### Problem requirements
Take the data that follows and retype it word for word.
----
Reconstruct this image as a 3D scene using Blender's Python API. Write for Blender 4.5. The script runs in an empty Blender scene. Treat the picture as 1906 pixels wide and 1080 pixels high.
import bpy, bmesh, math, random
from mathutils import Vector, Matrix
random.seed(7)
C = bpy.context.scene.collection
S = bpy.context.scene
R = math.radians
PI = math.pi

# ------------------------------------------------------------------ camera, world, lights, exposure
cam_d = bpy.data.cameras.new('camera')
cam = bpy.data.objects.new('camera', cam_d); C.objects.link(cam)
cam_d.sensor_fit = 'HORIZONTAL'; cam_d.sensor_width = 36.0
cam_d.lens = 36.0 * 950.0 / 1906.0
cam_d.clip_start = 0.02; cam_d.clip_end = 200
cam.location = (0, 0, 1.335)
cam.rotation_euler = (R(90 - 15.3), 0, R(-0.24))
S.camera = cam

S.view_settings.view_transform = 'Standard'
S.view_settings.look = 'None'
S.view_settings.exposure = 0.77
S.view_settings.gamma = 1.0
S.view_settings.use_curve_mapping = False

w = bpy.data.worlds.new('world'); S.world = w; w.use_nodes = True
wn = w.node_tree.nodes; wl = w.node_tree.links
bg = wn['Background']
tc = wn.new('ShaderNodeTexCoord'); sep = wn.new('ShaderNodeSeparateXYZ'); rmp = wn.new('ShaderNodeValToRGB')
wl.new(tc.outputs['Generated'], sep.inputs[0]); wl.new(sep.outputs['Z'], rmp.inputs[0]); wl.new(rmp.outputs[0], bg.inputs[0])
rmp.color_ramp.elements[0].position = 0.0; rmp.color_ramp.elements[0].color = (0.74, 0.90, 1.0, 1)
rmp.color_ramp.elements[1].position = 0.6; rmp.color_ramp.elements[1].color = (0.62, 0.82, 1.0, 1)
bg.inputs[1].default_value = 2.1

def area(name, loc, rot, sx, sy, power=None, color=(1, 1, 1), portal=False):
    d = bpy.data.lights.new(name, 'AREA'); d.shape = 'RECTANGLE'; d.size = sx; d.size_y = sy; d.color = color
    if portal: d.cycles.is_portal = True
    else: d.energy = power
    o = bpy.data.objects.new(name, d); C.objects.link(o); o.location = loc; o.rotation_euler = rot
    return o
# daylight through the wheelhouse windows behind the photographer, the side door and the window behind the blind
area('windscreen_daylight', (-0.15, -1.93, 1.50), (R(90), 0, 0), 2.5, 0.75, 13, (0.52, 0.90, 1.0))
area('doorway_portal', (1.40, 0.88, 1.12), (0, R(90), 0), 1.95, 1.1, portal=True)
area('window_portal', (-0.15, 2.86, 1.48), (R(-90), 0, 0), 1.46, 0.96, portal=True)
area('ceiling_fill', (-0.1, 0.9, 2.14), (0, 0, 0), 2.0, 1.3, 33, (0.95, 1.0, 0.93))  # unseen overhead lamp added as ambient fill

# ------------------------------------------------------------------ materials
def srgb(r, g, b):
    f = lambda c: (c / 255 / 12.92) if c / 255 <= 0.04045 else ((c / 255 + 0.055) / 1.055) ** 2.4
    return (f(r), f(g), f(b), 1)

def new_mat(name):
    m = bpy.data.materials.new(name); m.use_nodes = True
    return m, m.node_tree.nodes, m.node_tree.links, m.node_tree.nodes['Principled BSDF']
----
### Output of the exercise
Reconstruct this image as a 3D scene using Blender's Python API. Write for Blender 4.5. The script runs in an empty Blender scene. Treat the picture as 1906 pixels wide and 1080 pixels high.
import bpy, bmesh, math, random
from mathutils import Vector, Matrix
random.seed(7)
C = bpy.context.scene.collection
S = bpy.context.scene
R = math.radians
PI = math.pi

# ------------------------------------------------------------------ camera, world, lights, exposure
cam_d = bpy.data.cameras.new('camera')
cam = bpy.data.objects.new('camera', cam_d); C.objects.link(cam)
cam_d.sensor_fit = 'HORIZONTAL'; cam_d.sensor_width = 36.0
cam_d.lens = 36.0 * 950.0 / 1906.0
cam_d.clip_start = 0.02; cam_d.clip_end = 200
cam.location = (0, 0, 1.335)
cam.rotation_euler = (R(90 - 15.3), 0, R(-0.24))
S.camera = cam

S.view_settings.view_transform = 'Standard'
S.view_settings.look = 'None'
S.view_settings.exposure = 0.77
S.view_settings.gamma = 1.0
S.view_settings.use_curve_mapping = False

w = bpy.data.worlds.new('world'); S.world = w; w.use_nodes = True
wn = w.node_tree.nodes; wl = w.node_tree.links
bg = wn['Background']
tc = wn.new('ShaderNodeTexCoord'); sep = wn.new('ShaderNodeSeparateXYZ'); rmp = wn.new('ShaderNodeValToRGB')
wl.new(tc.outputs['Generated'], sep.inputs[0]); wl.new(sep.outputs['Z'], rmp.inputs[0]); wl.new(rmp.outputs[0], bg.inputs[0])
rmp.color_ramp.elements[0].position = 0.0; rmp.color_ramp.elements[0].color = (0.74, 0.90, 1.0, 1)
rmp.color_ramp.elements[1].position = 0.6; rmp.color_ramp.elements[1].color = (0.62, 0.82, 1.0, 1)
bg.inputs[1].default_value = 2.1

def area(name, loc, rot, sx, sy, power=None, color=(1, 1, 1), portal=False):
    d = bpy.data.lights.new(name, 'AREA'); d.shape = 'RECTANGLE'; d.size = sx; d.size_y = sy; d.color = color
    if portal: d.cycles.is_portal = True
    else: d.energy = power
    o = bpy.data.objects.new(name, d); C.objects.link(o); o.location = loc; o.rotation_euler = rot
    return o
# daylight through the wheelhouse windows behind the photographer, the side door and the window behind the blind
area('windscreen_daylight', (-0.15, -1.93, 1.50), (R(90), 0, 0), 2.5, 0.75, 13, (0.52, 0.90, 1.0))
area('doorway_portal', (1.40, 0.88, 1.12), (0, R(90), 0), 1.95, 1.1, portal=True)
area('window_portal', (-0.15, 2.86, 1.48), (R(-90), 0, 0), 1.46, 0.96, portal=True)
area('ceiling_fill', (-0.1, 0.9, 2.14), (0, 0, 0), 2.0, 1.3, 33, (0.95, 1.0, 0.93))  # unseen overhead lamp added as ambient fill

# ------------------------------------------------------------------ materials
def srgb(r, g, b):
    f = lambda c: (c / 255 / 12.92) if c / 255 <= 0.04045 else ((c / 255 + 0.055) / 1.055) ** 2.4
    return (f(r), f(g), f(b), 1)

def new_mat(name):
    m = bpy.data.materials.new(name); m.use_nodes = True
    return m, m.node_tree.nodes, m.node_tree.links, m.node_tree.nodes['Principled BSDF']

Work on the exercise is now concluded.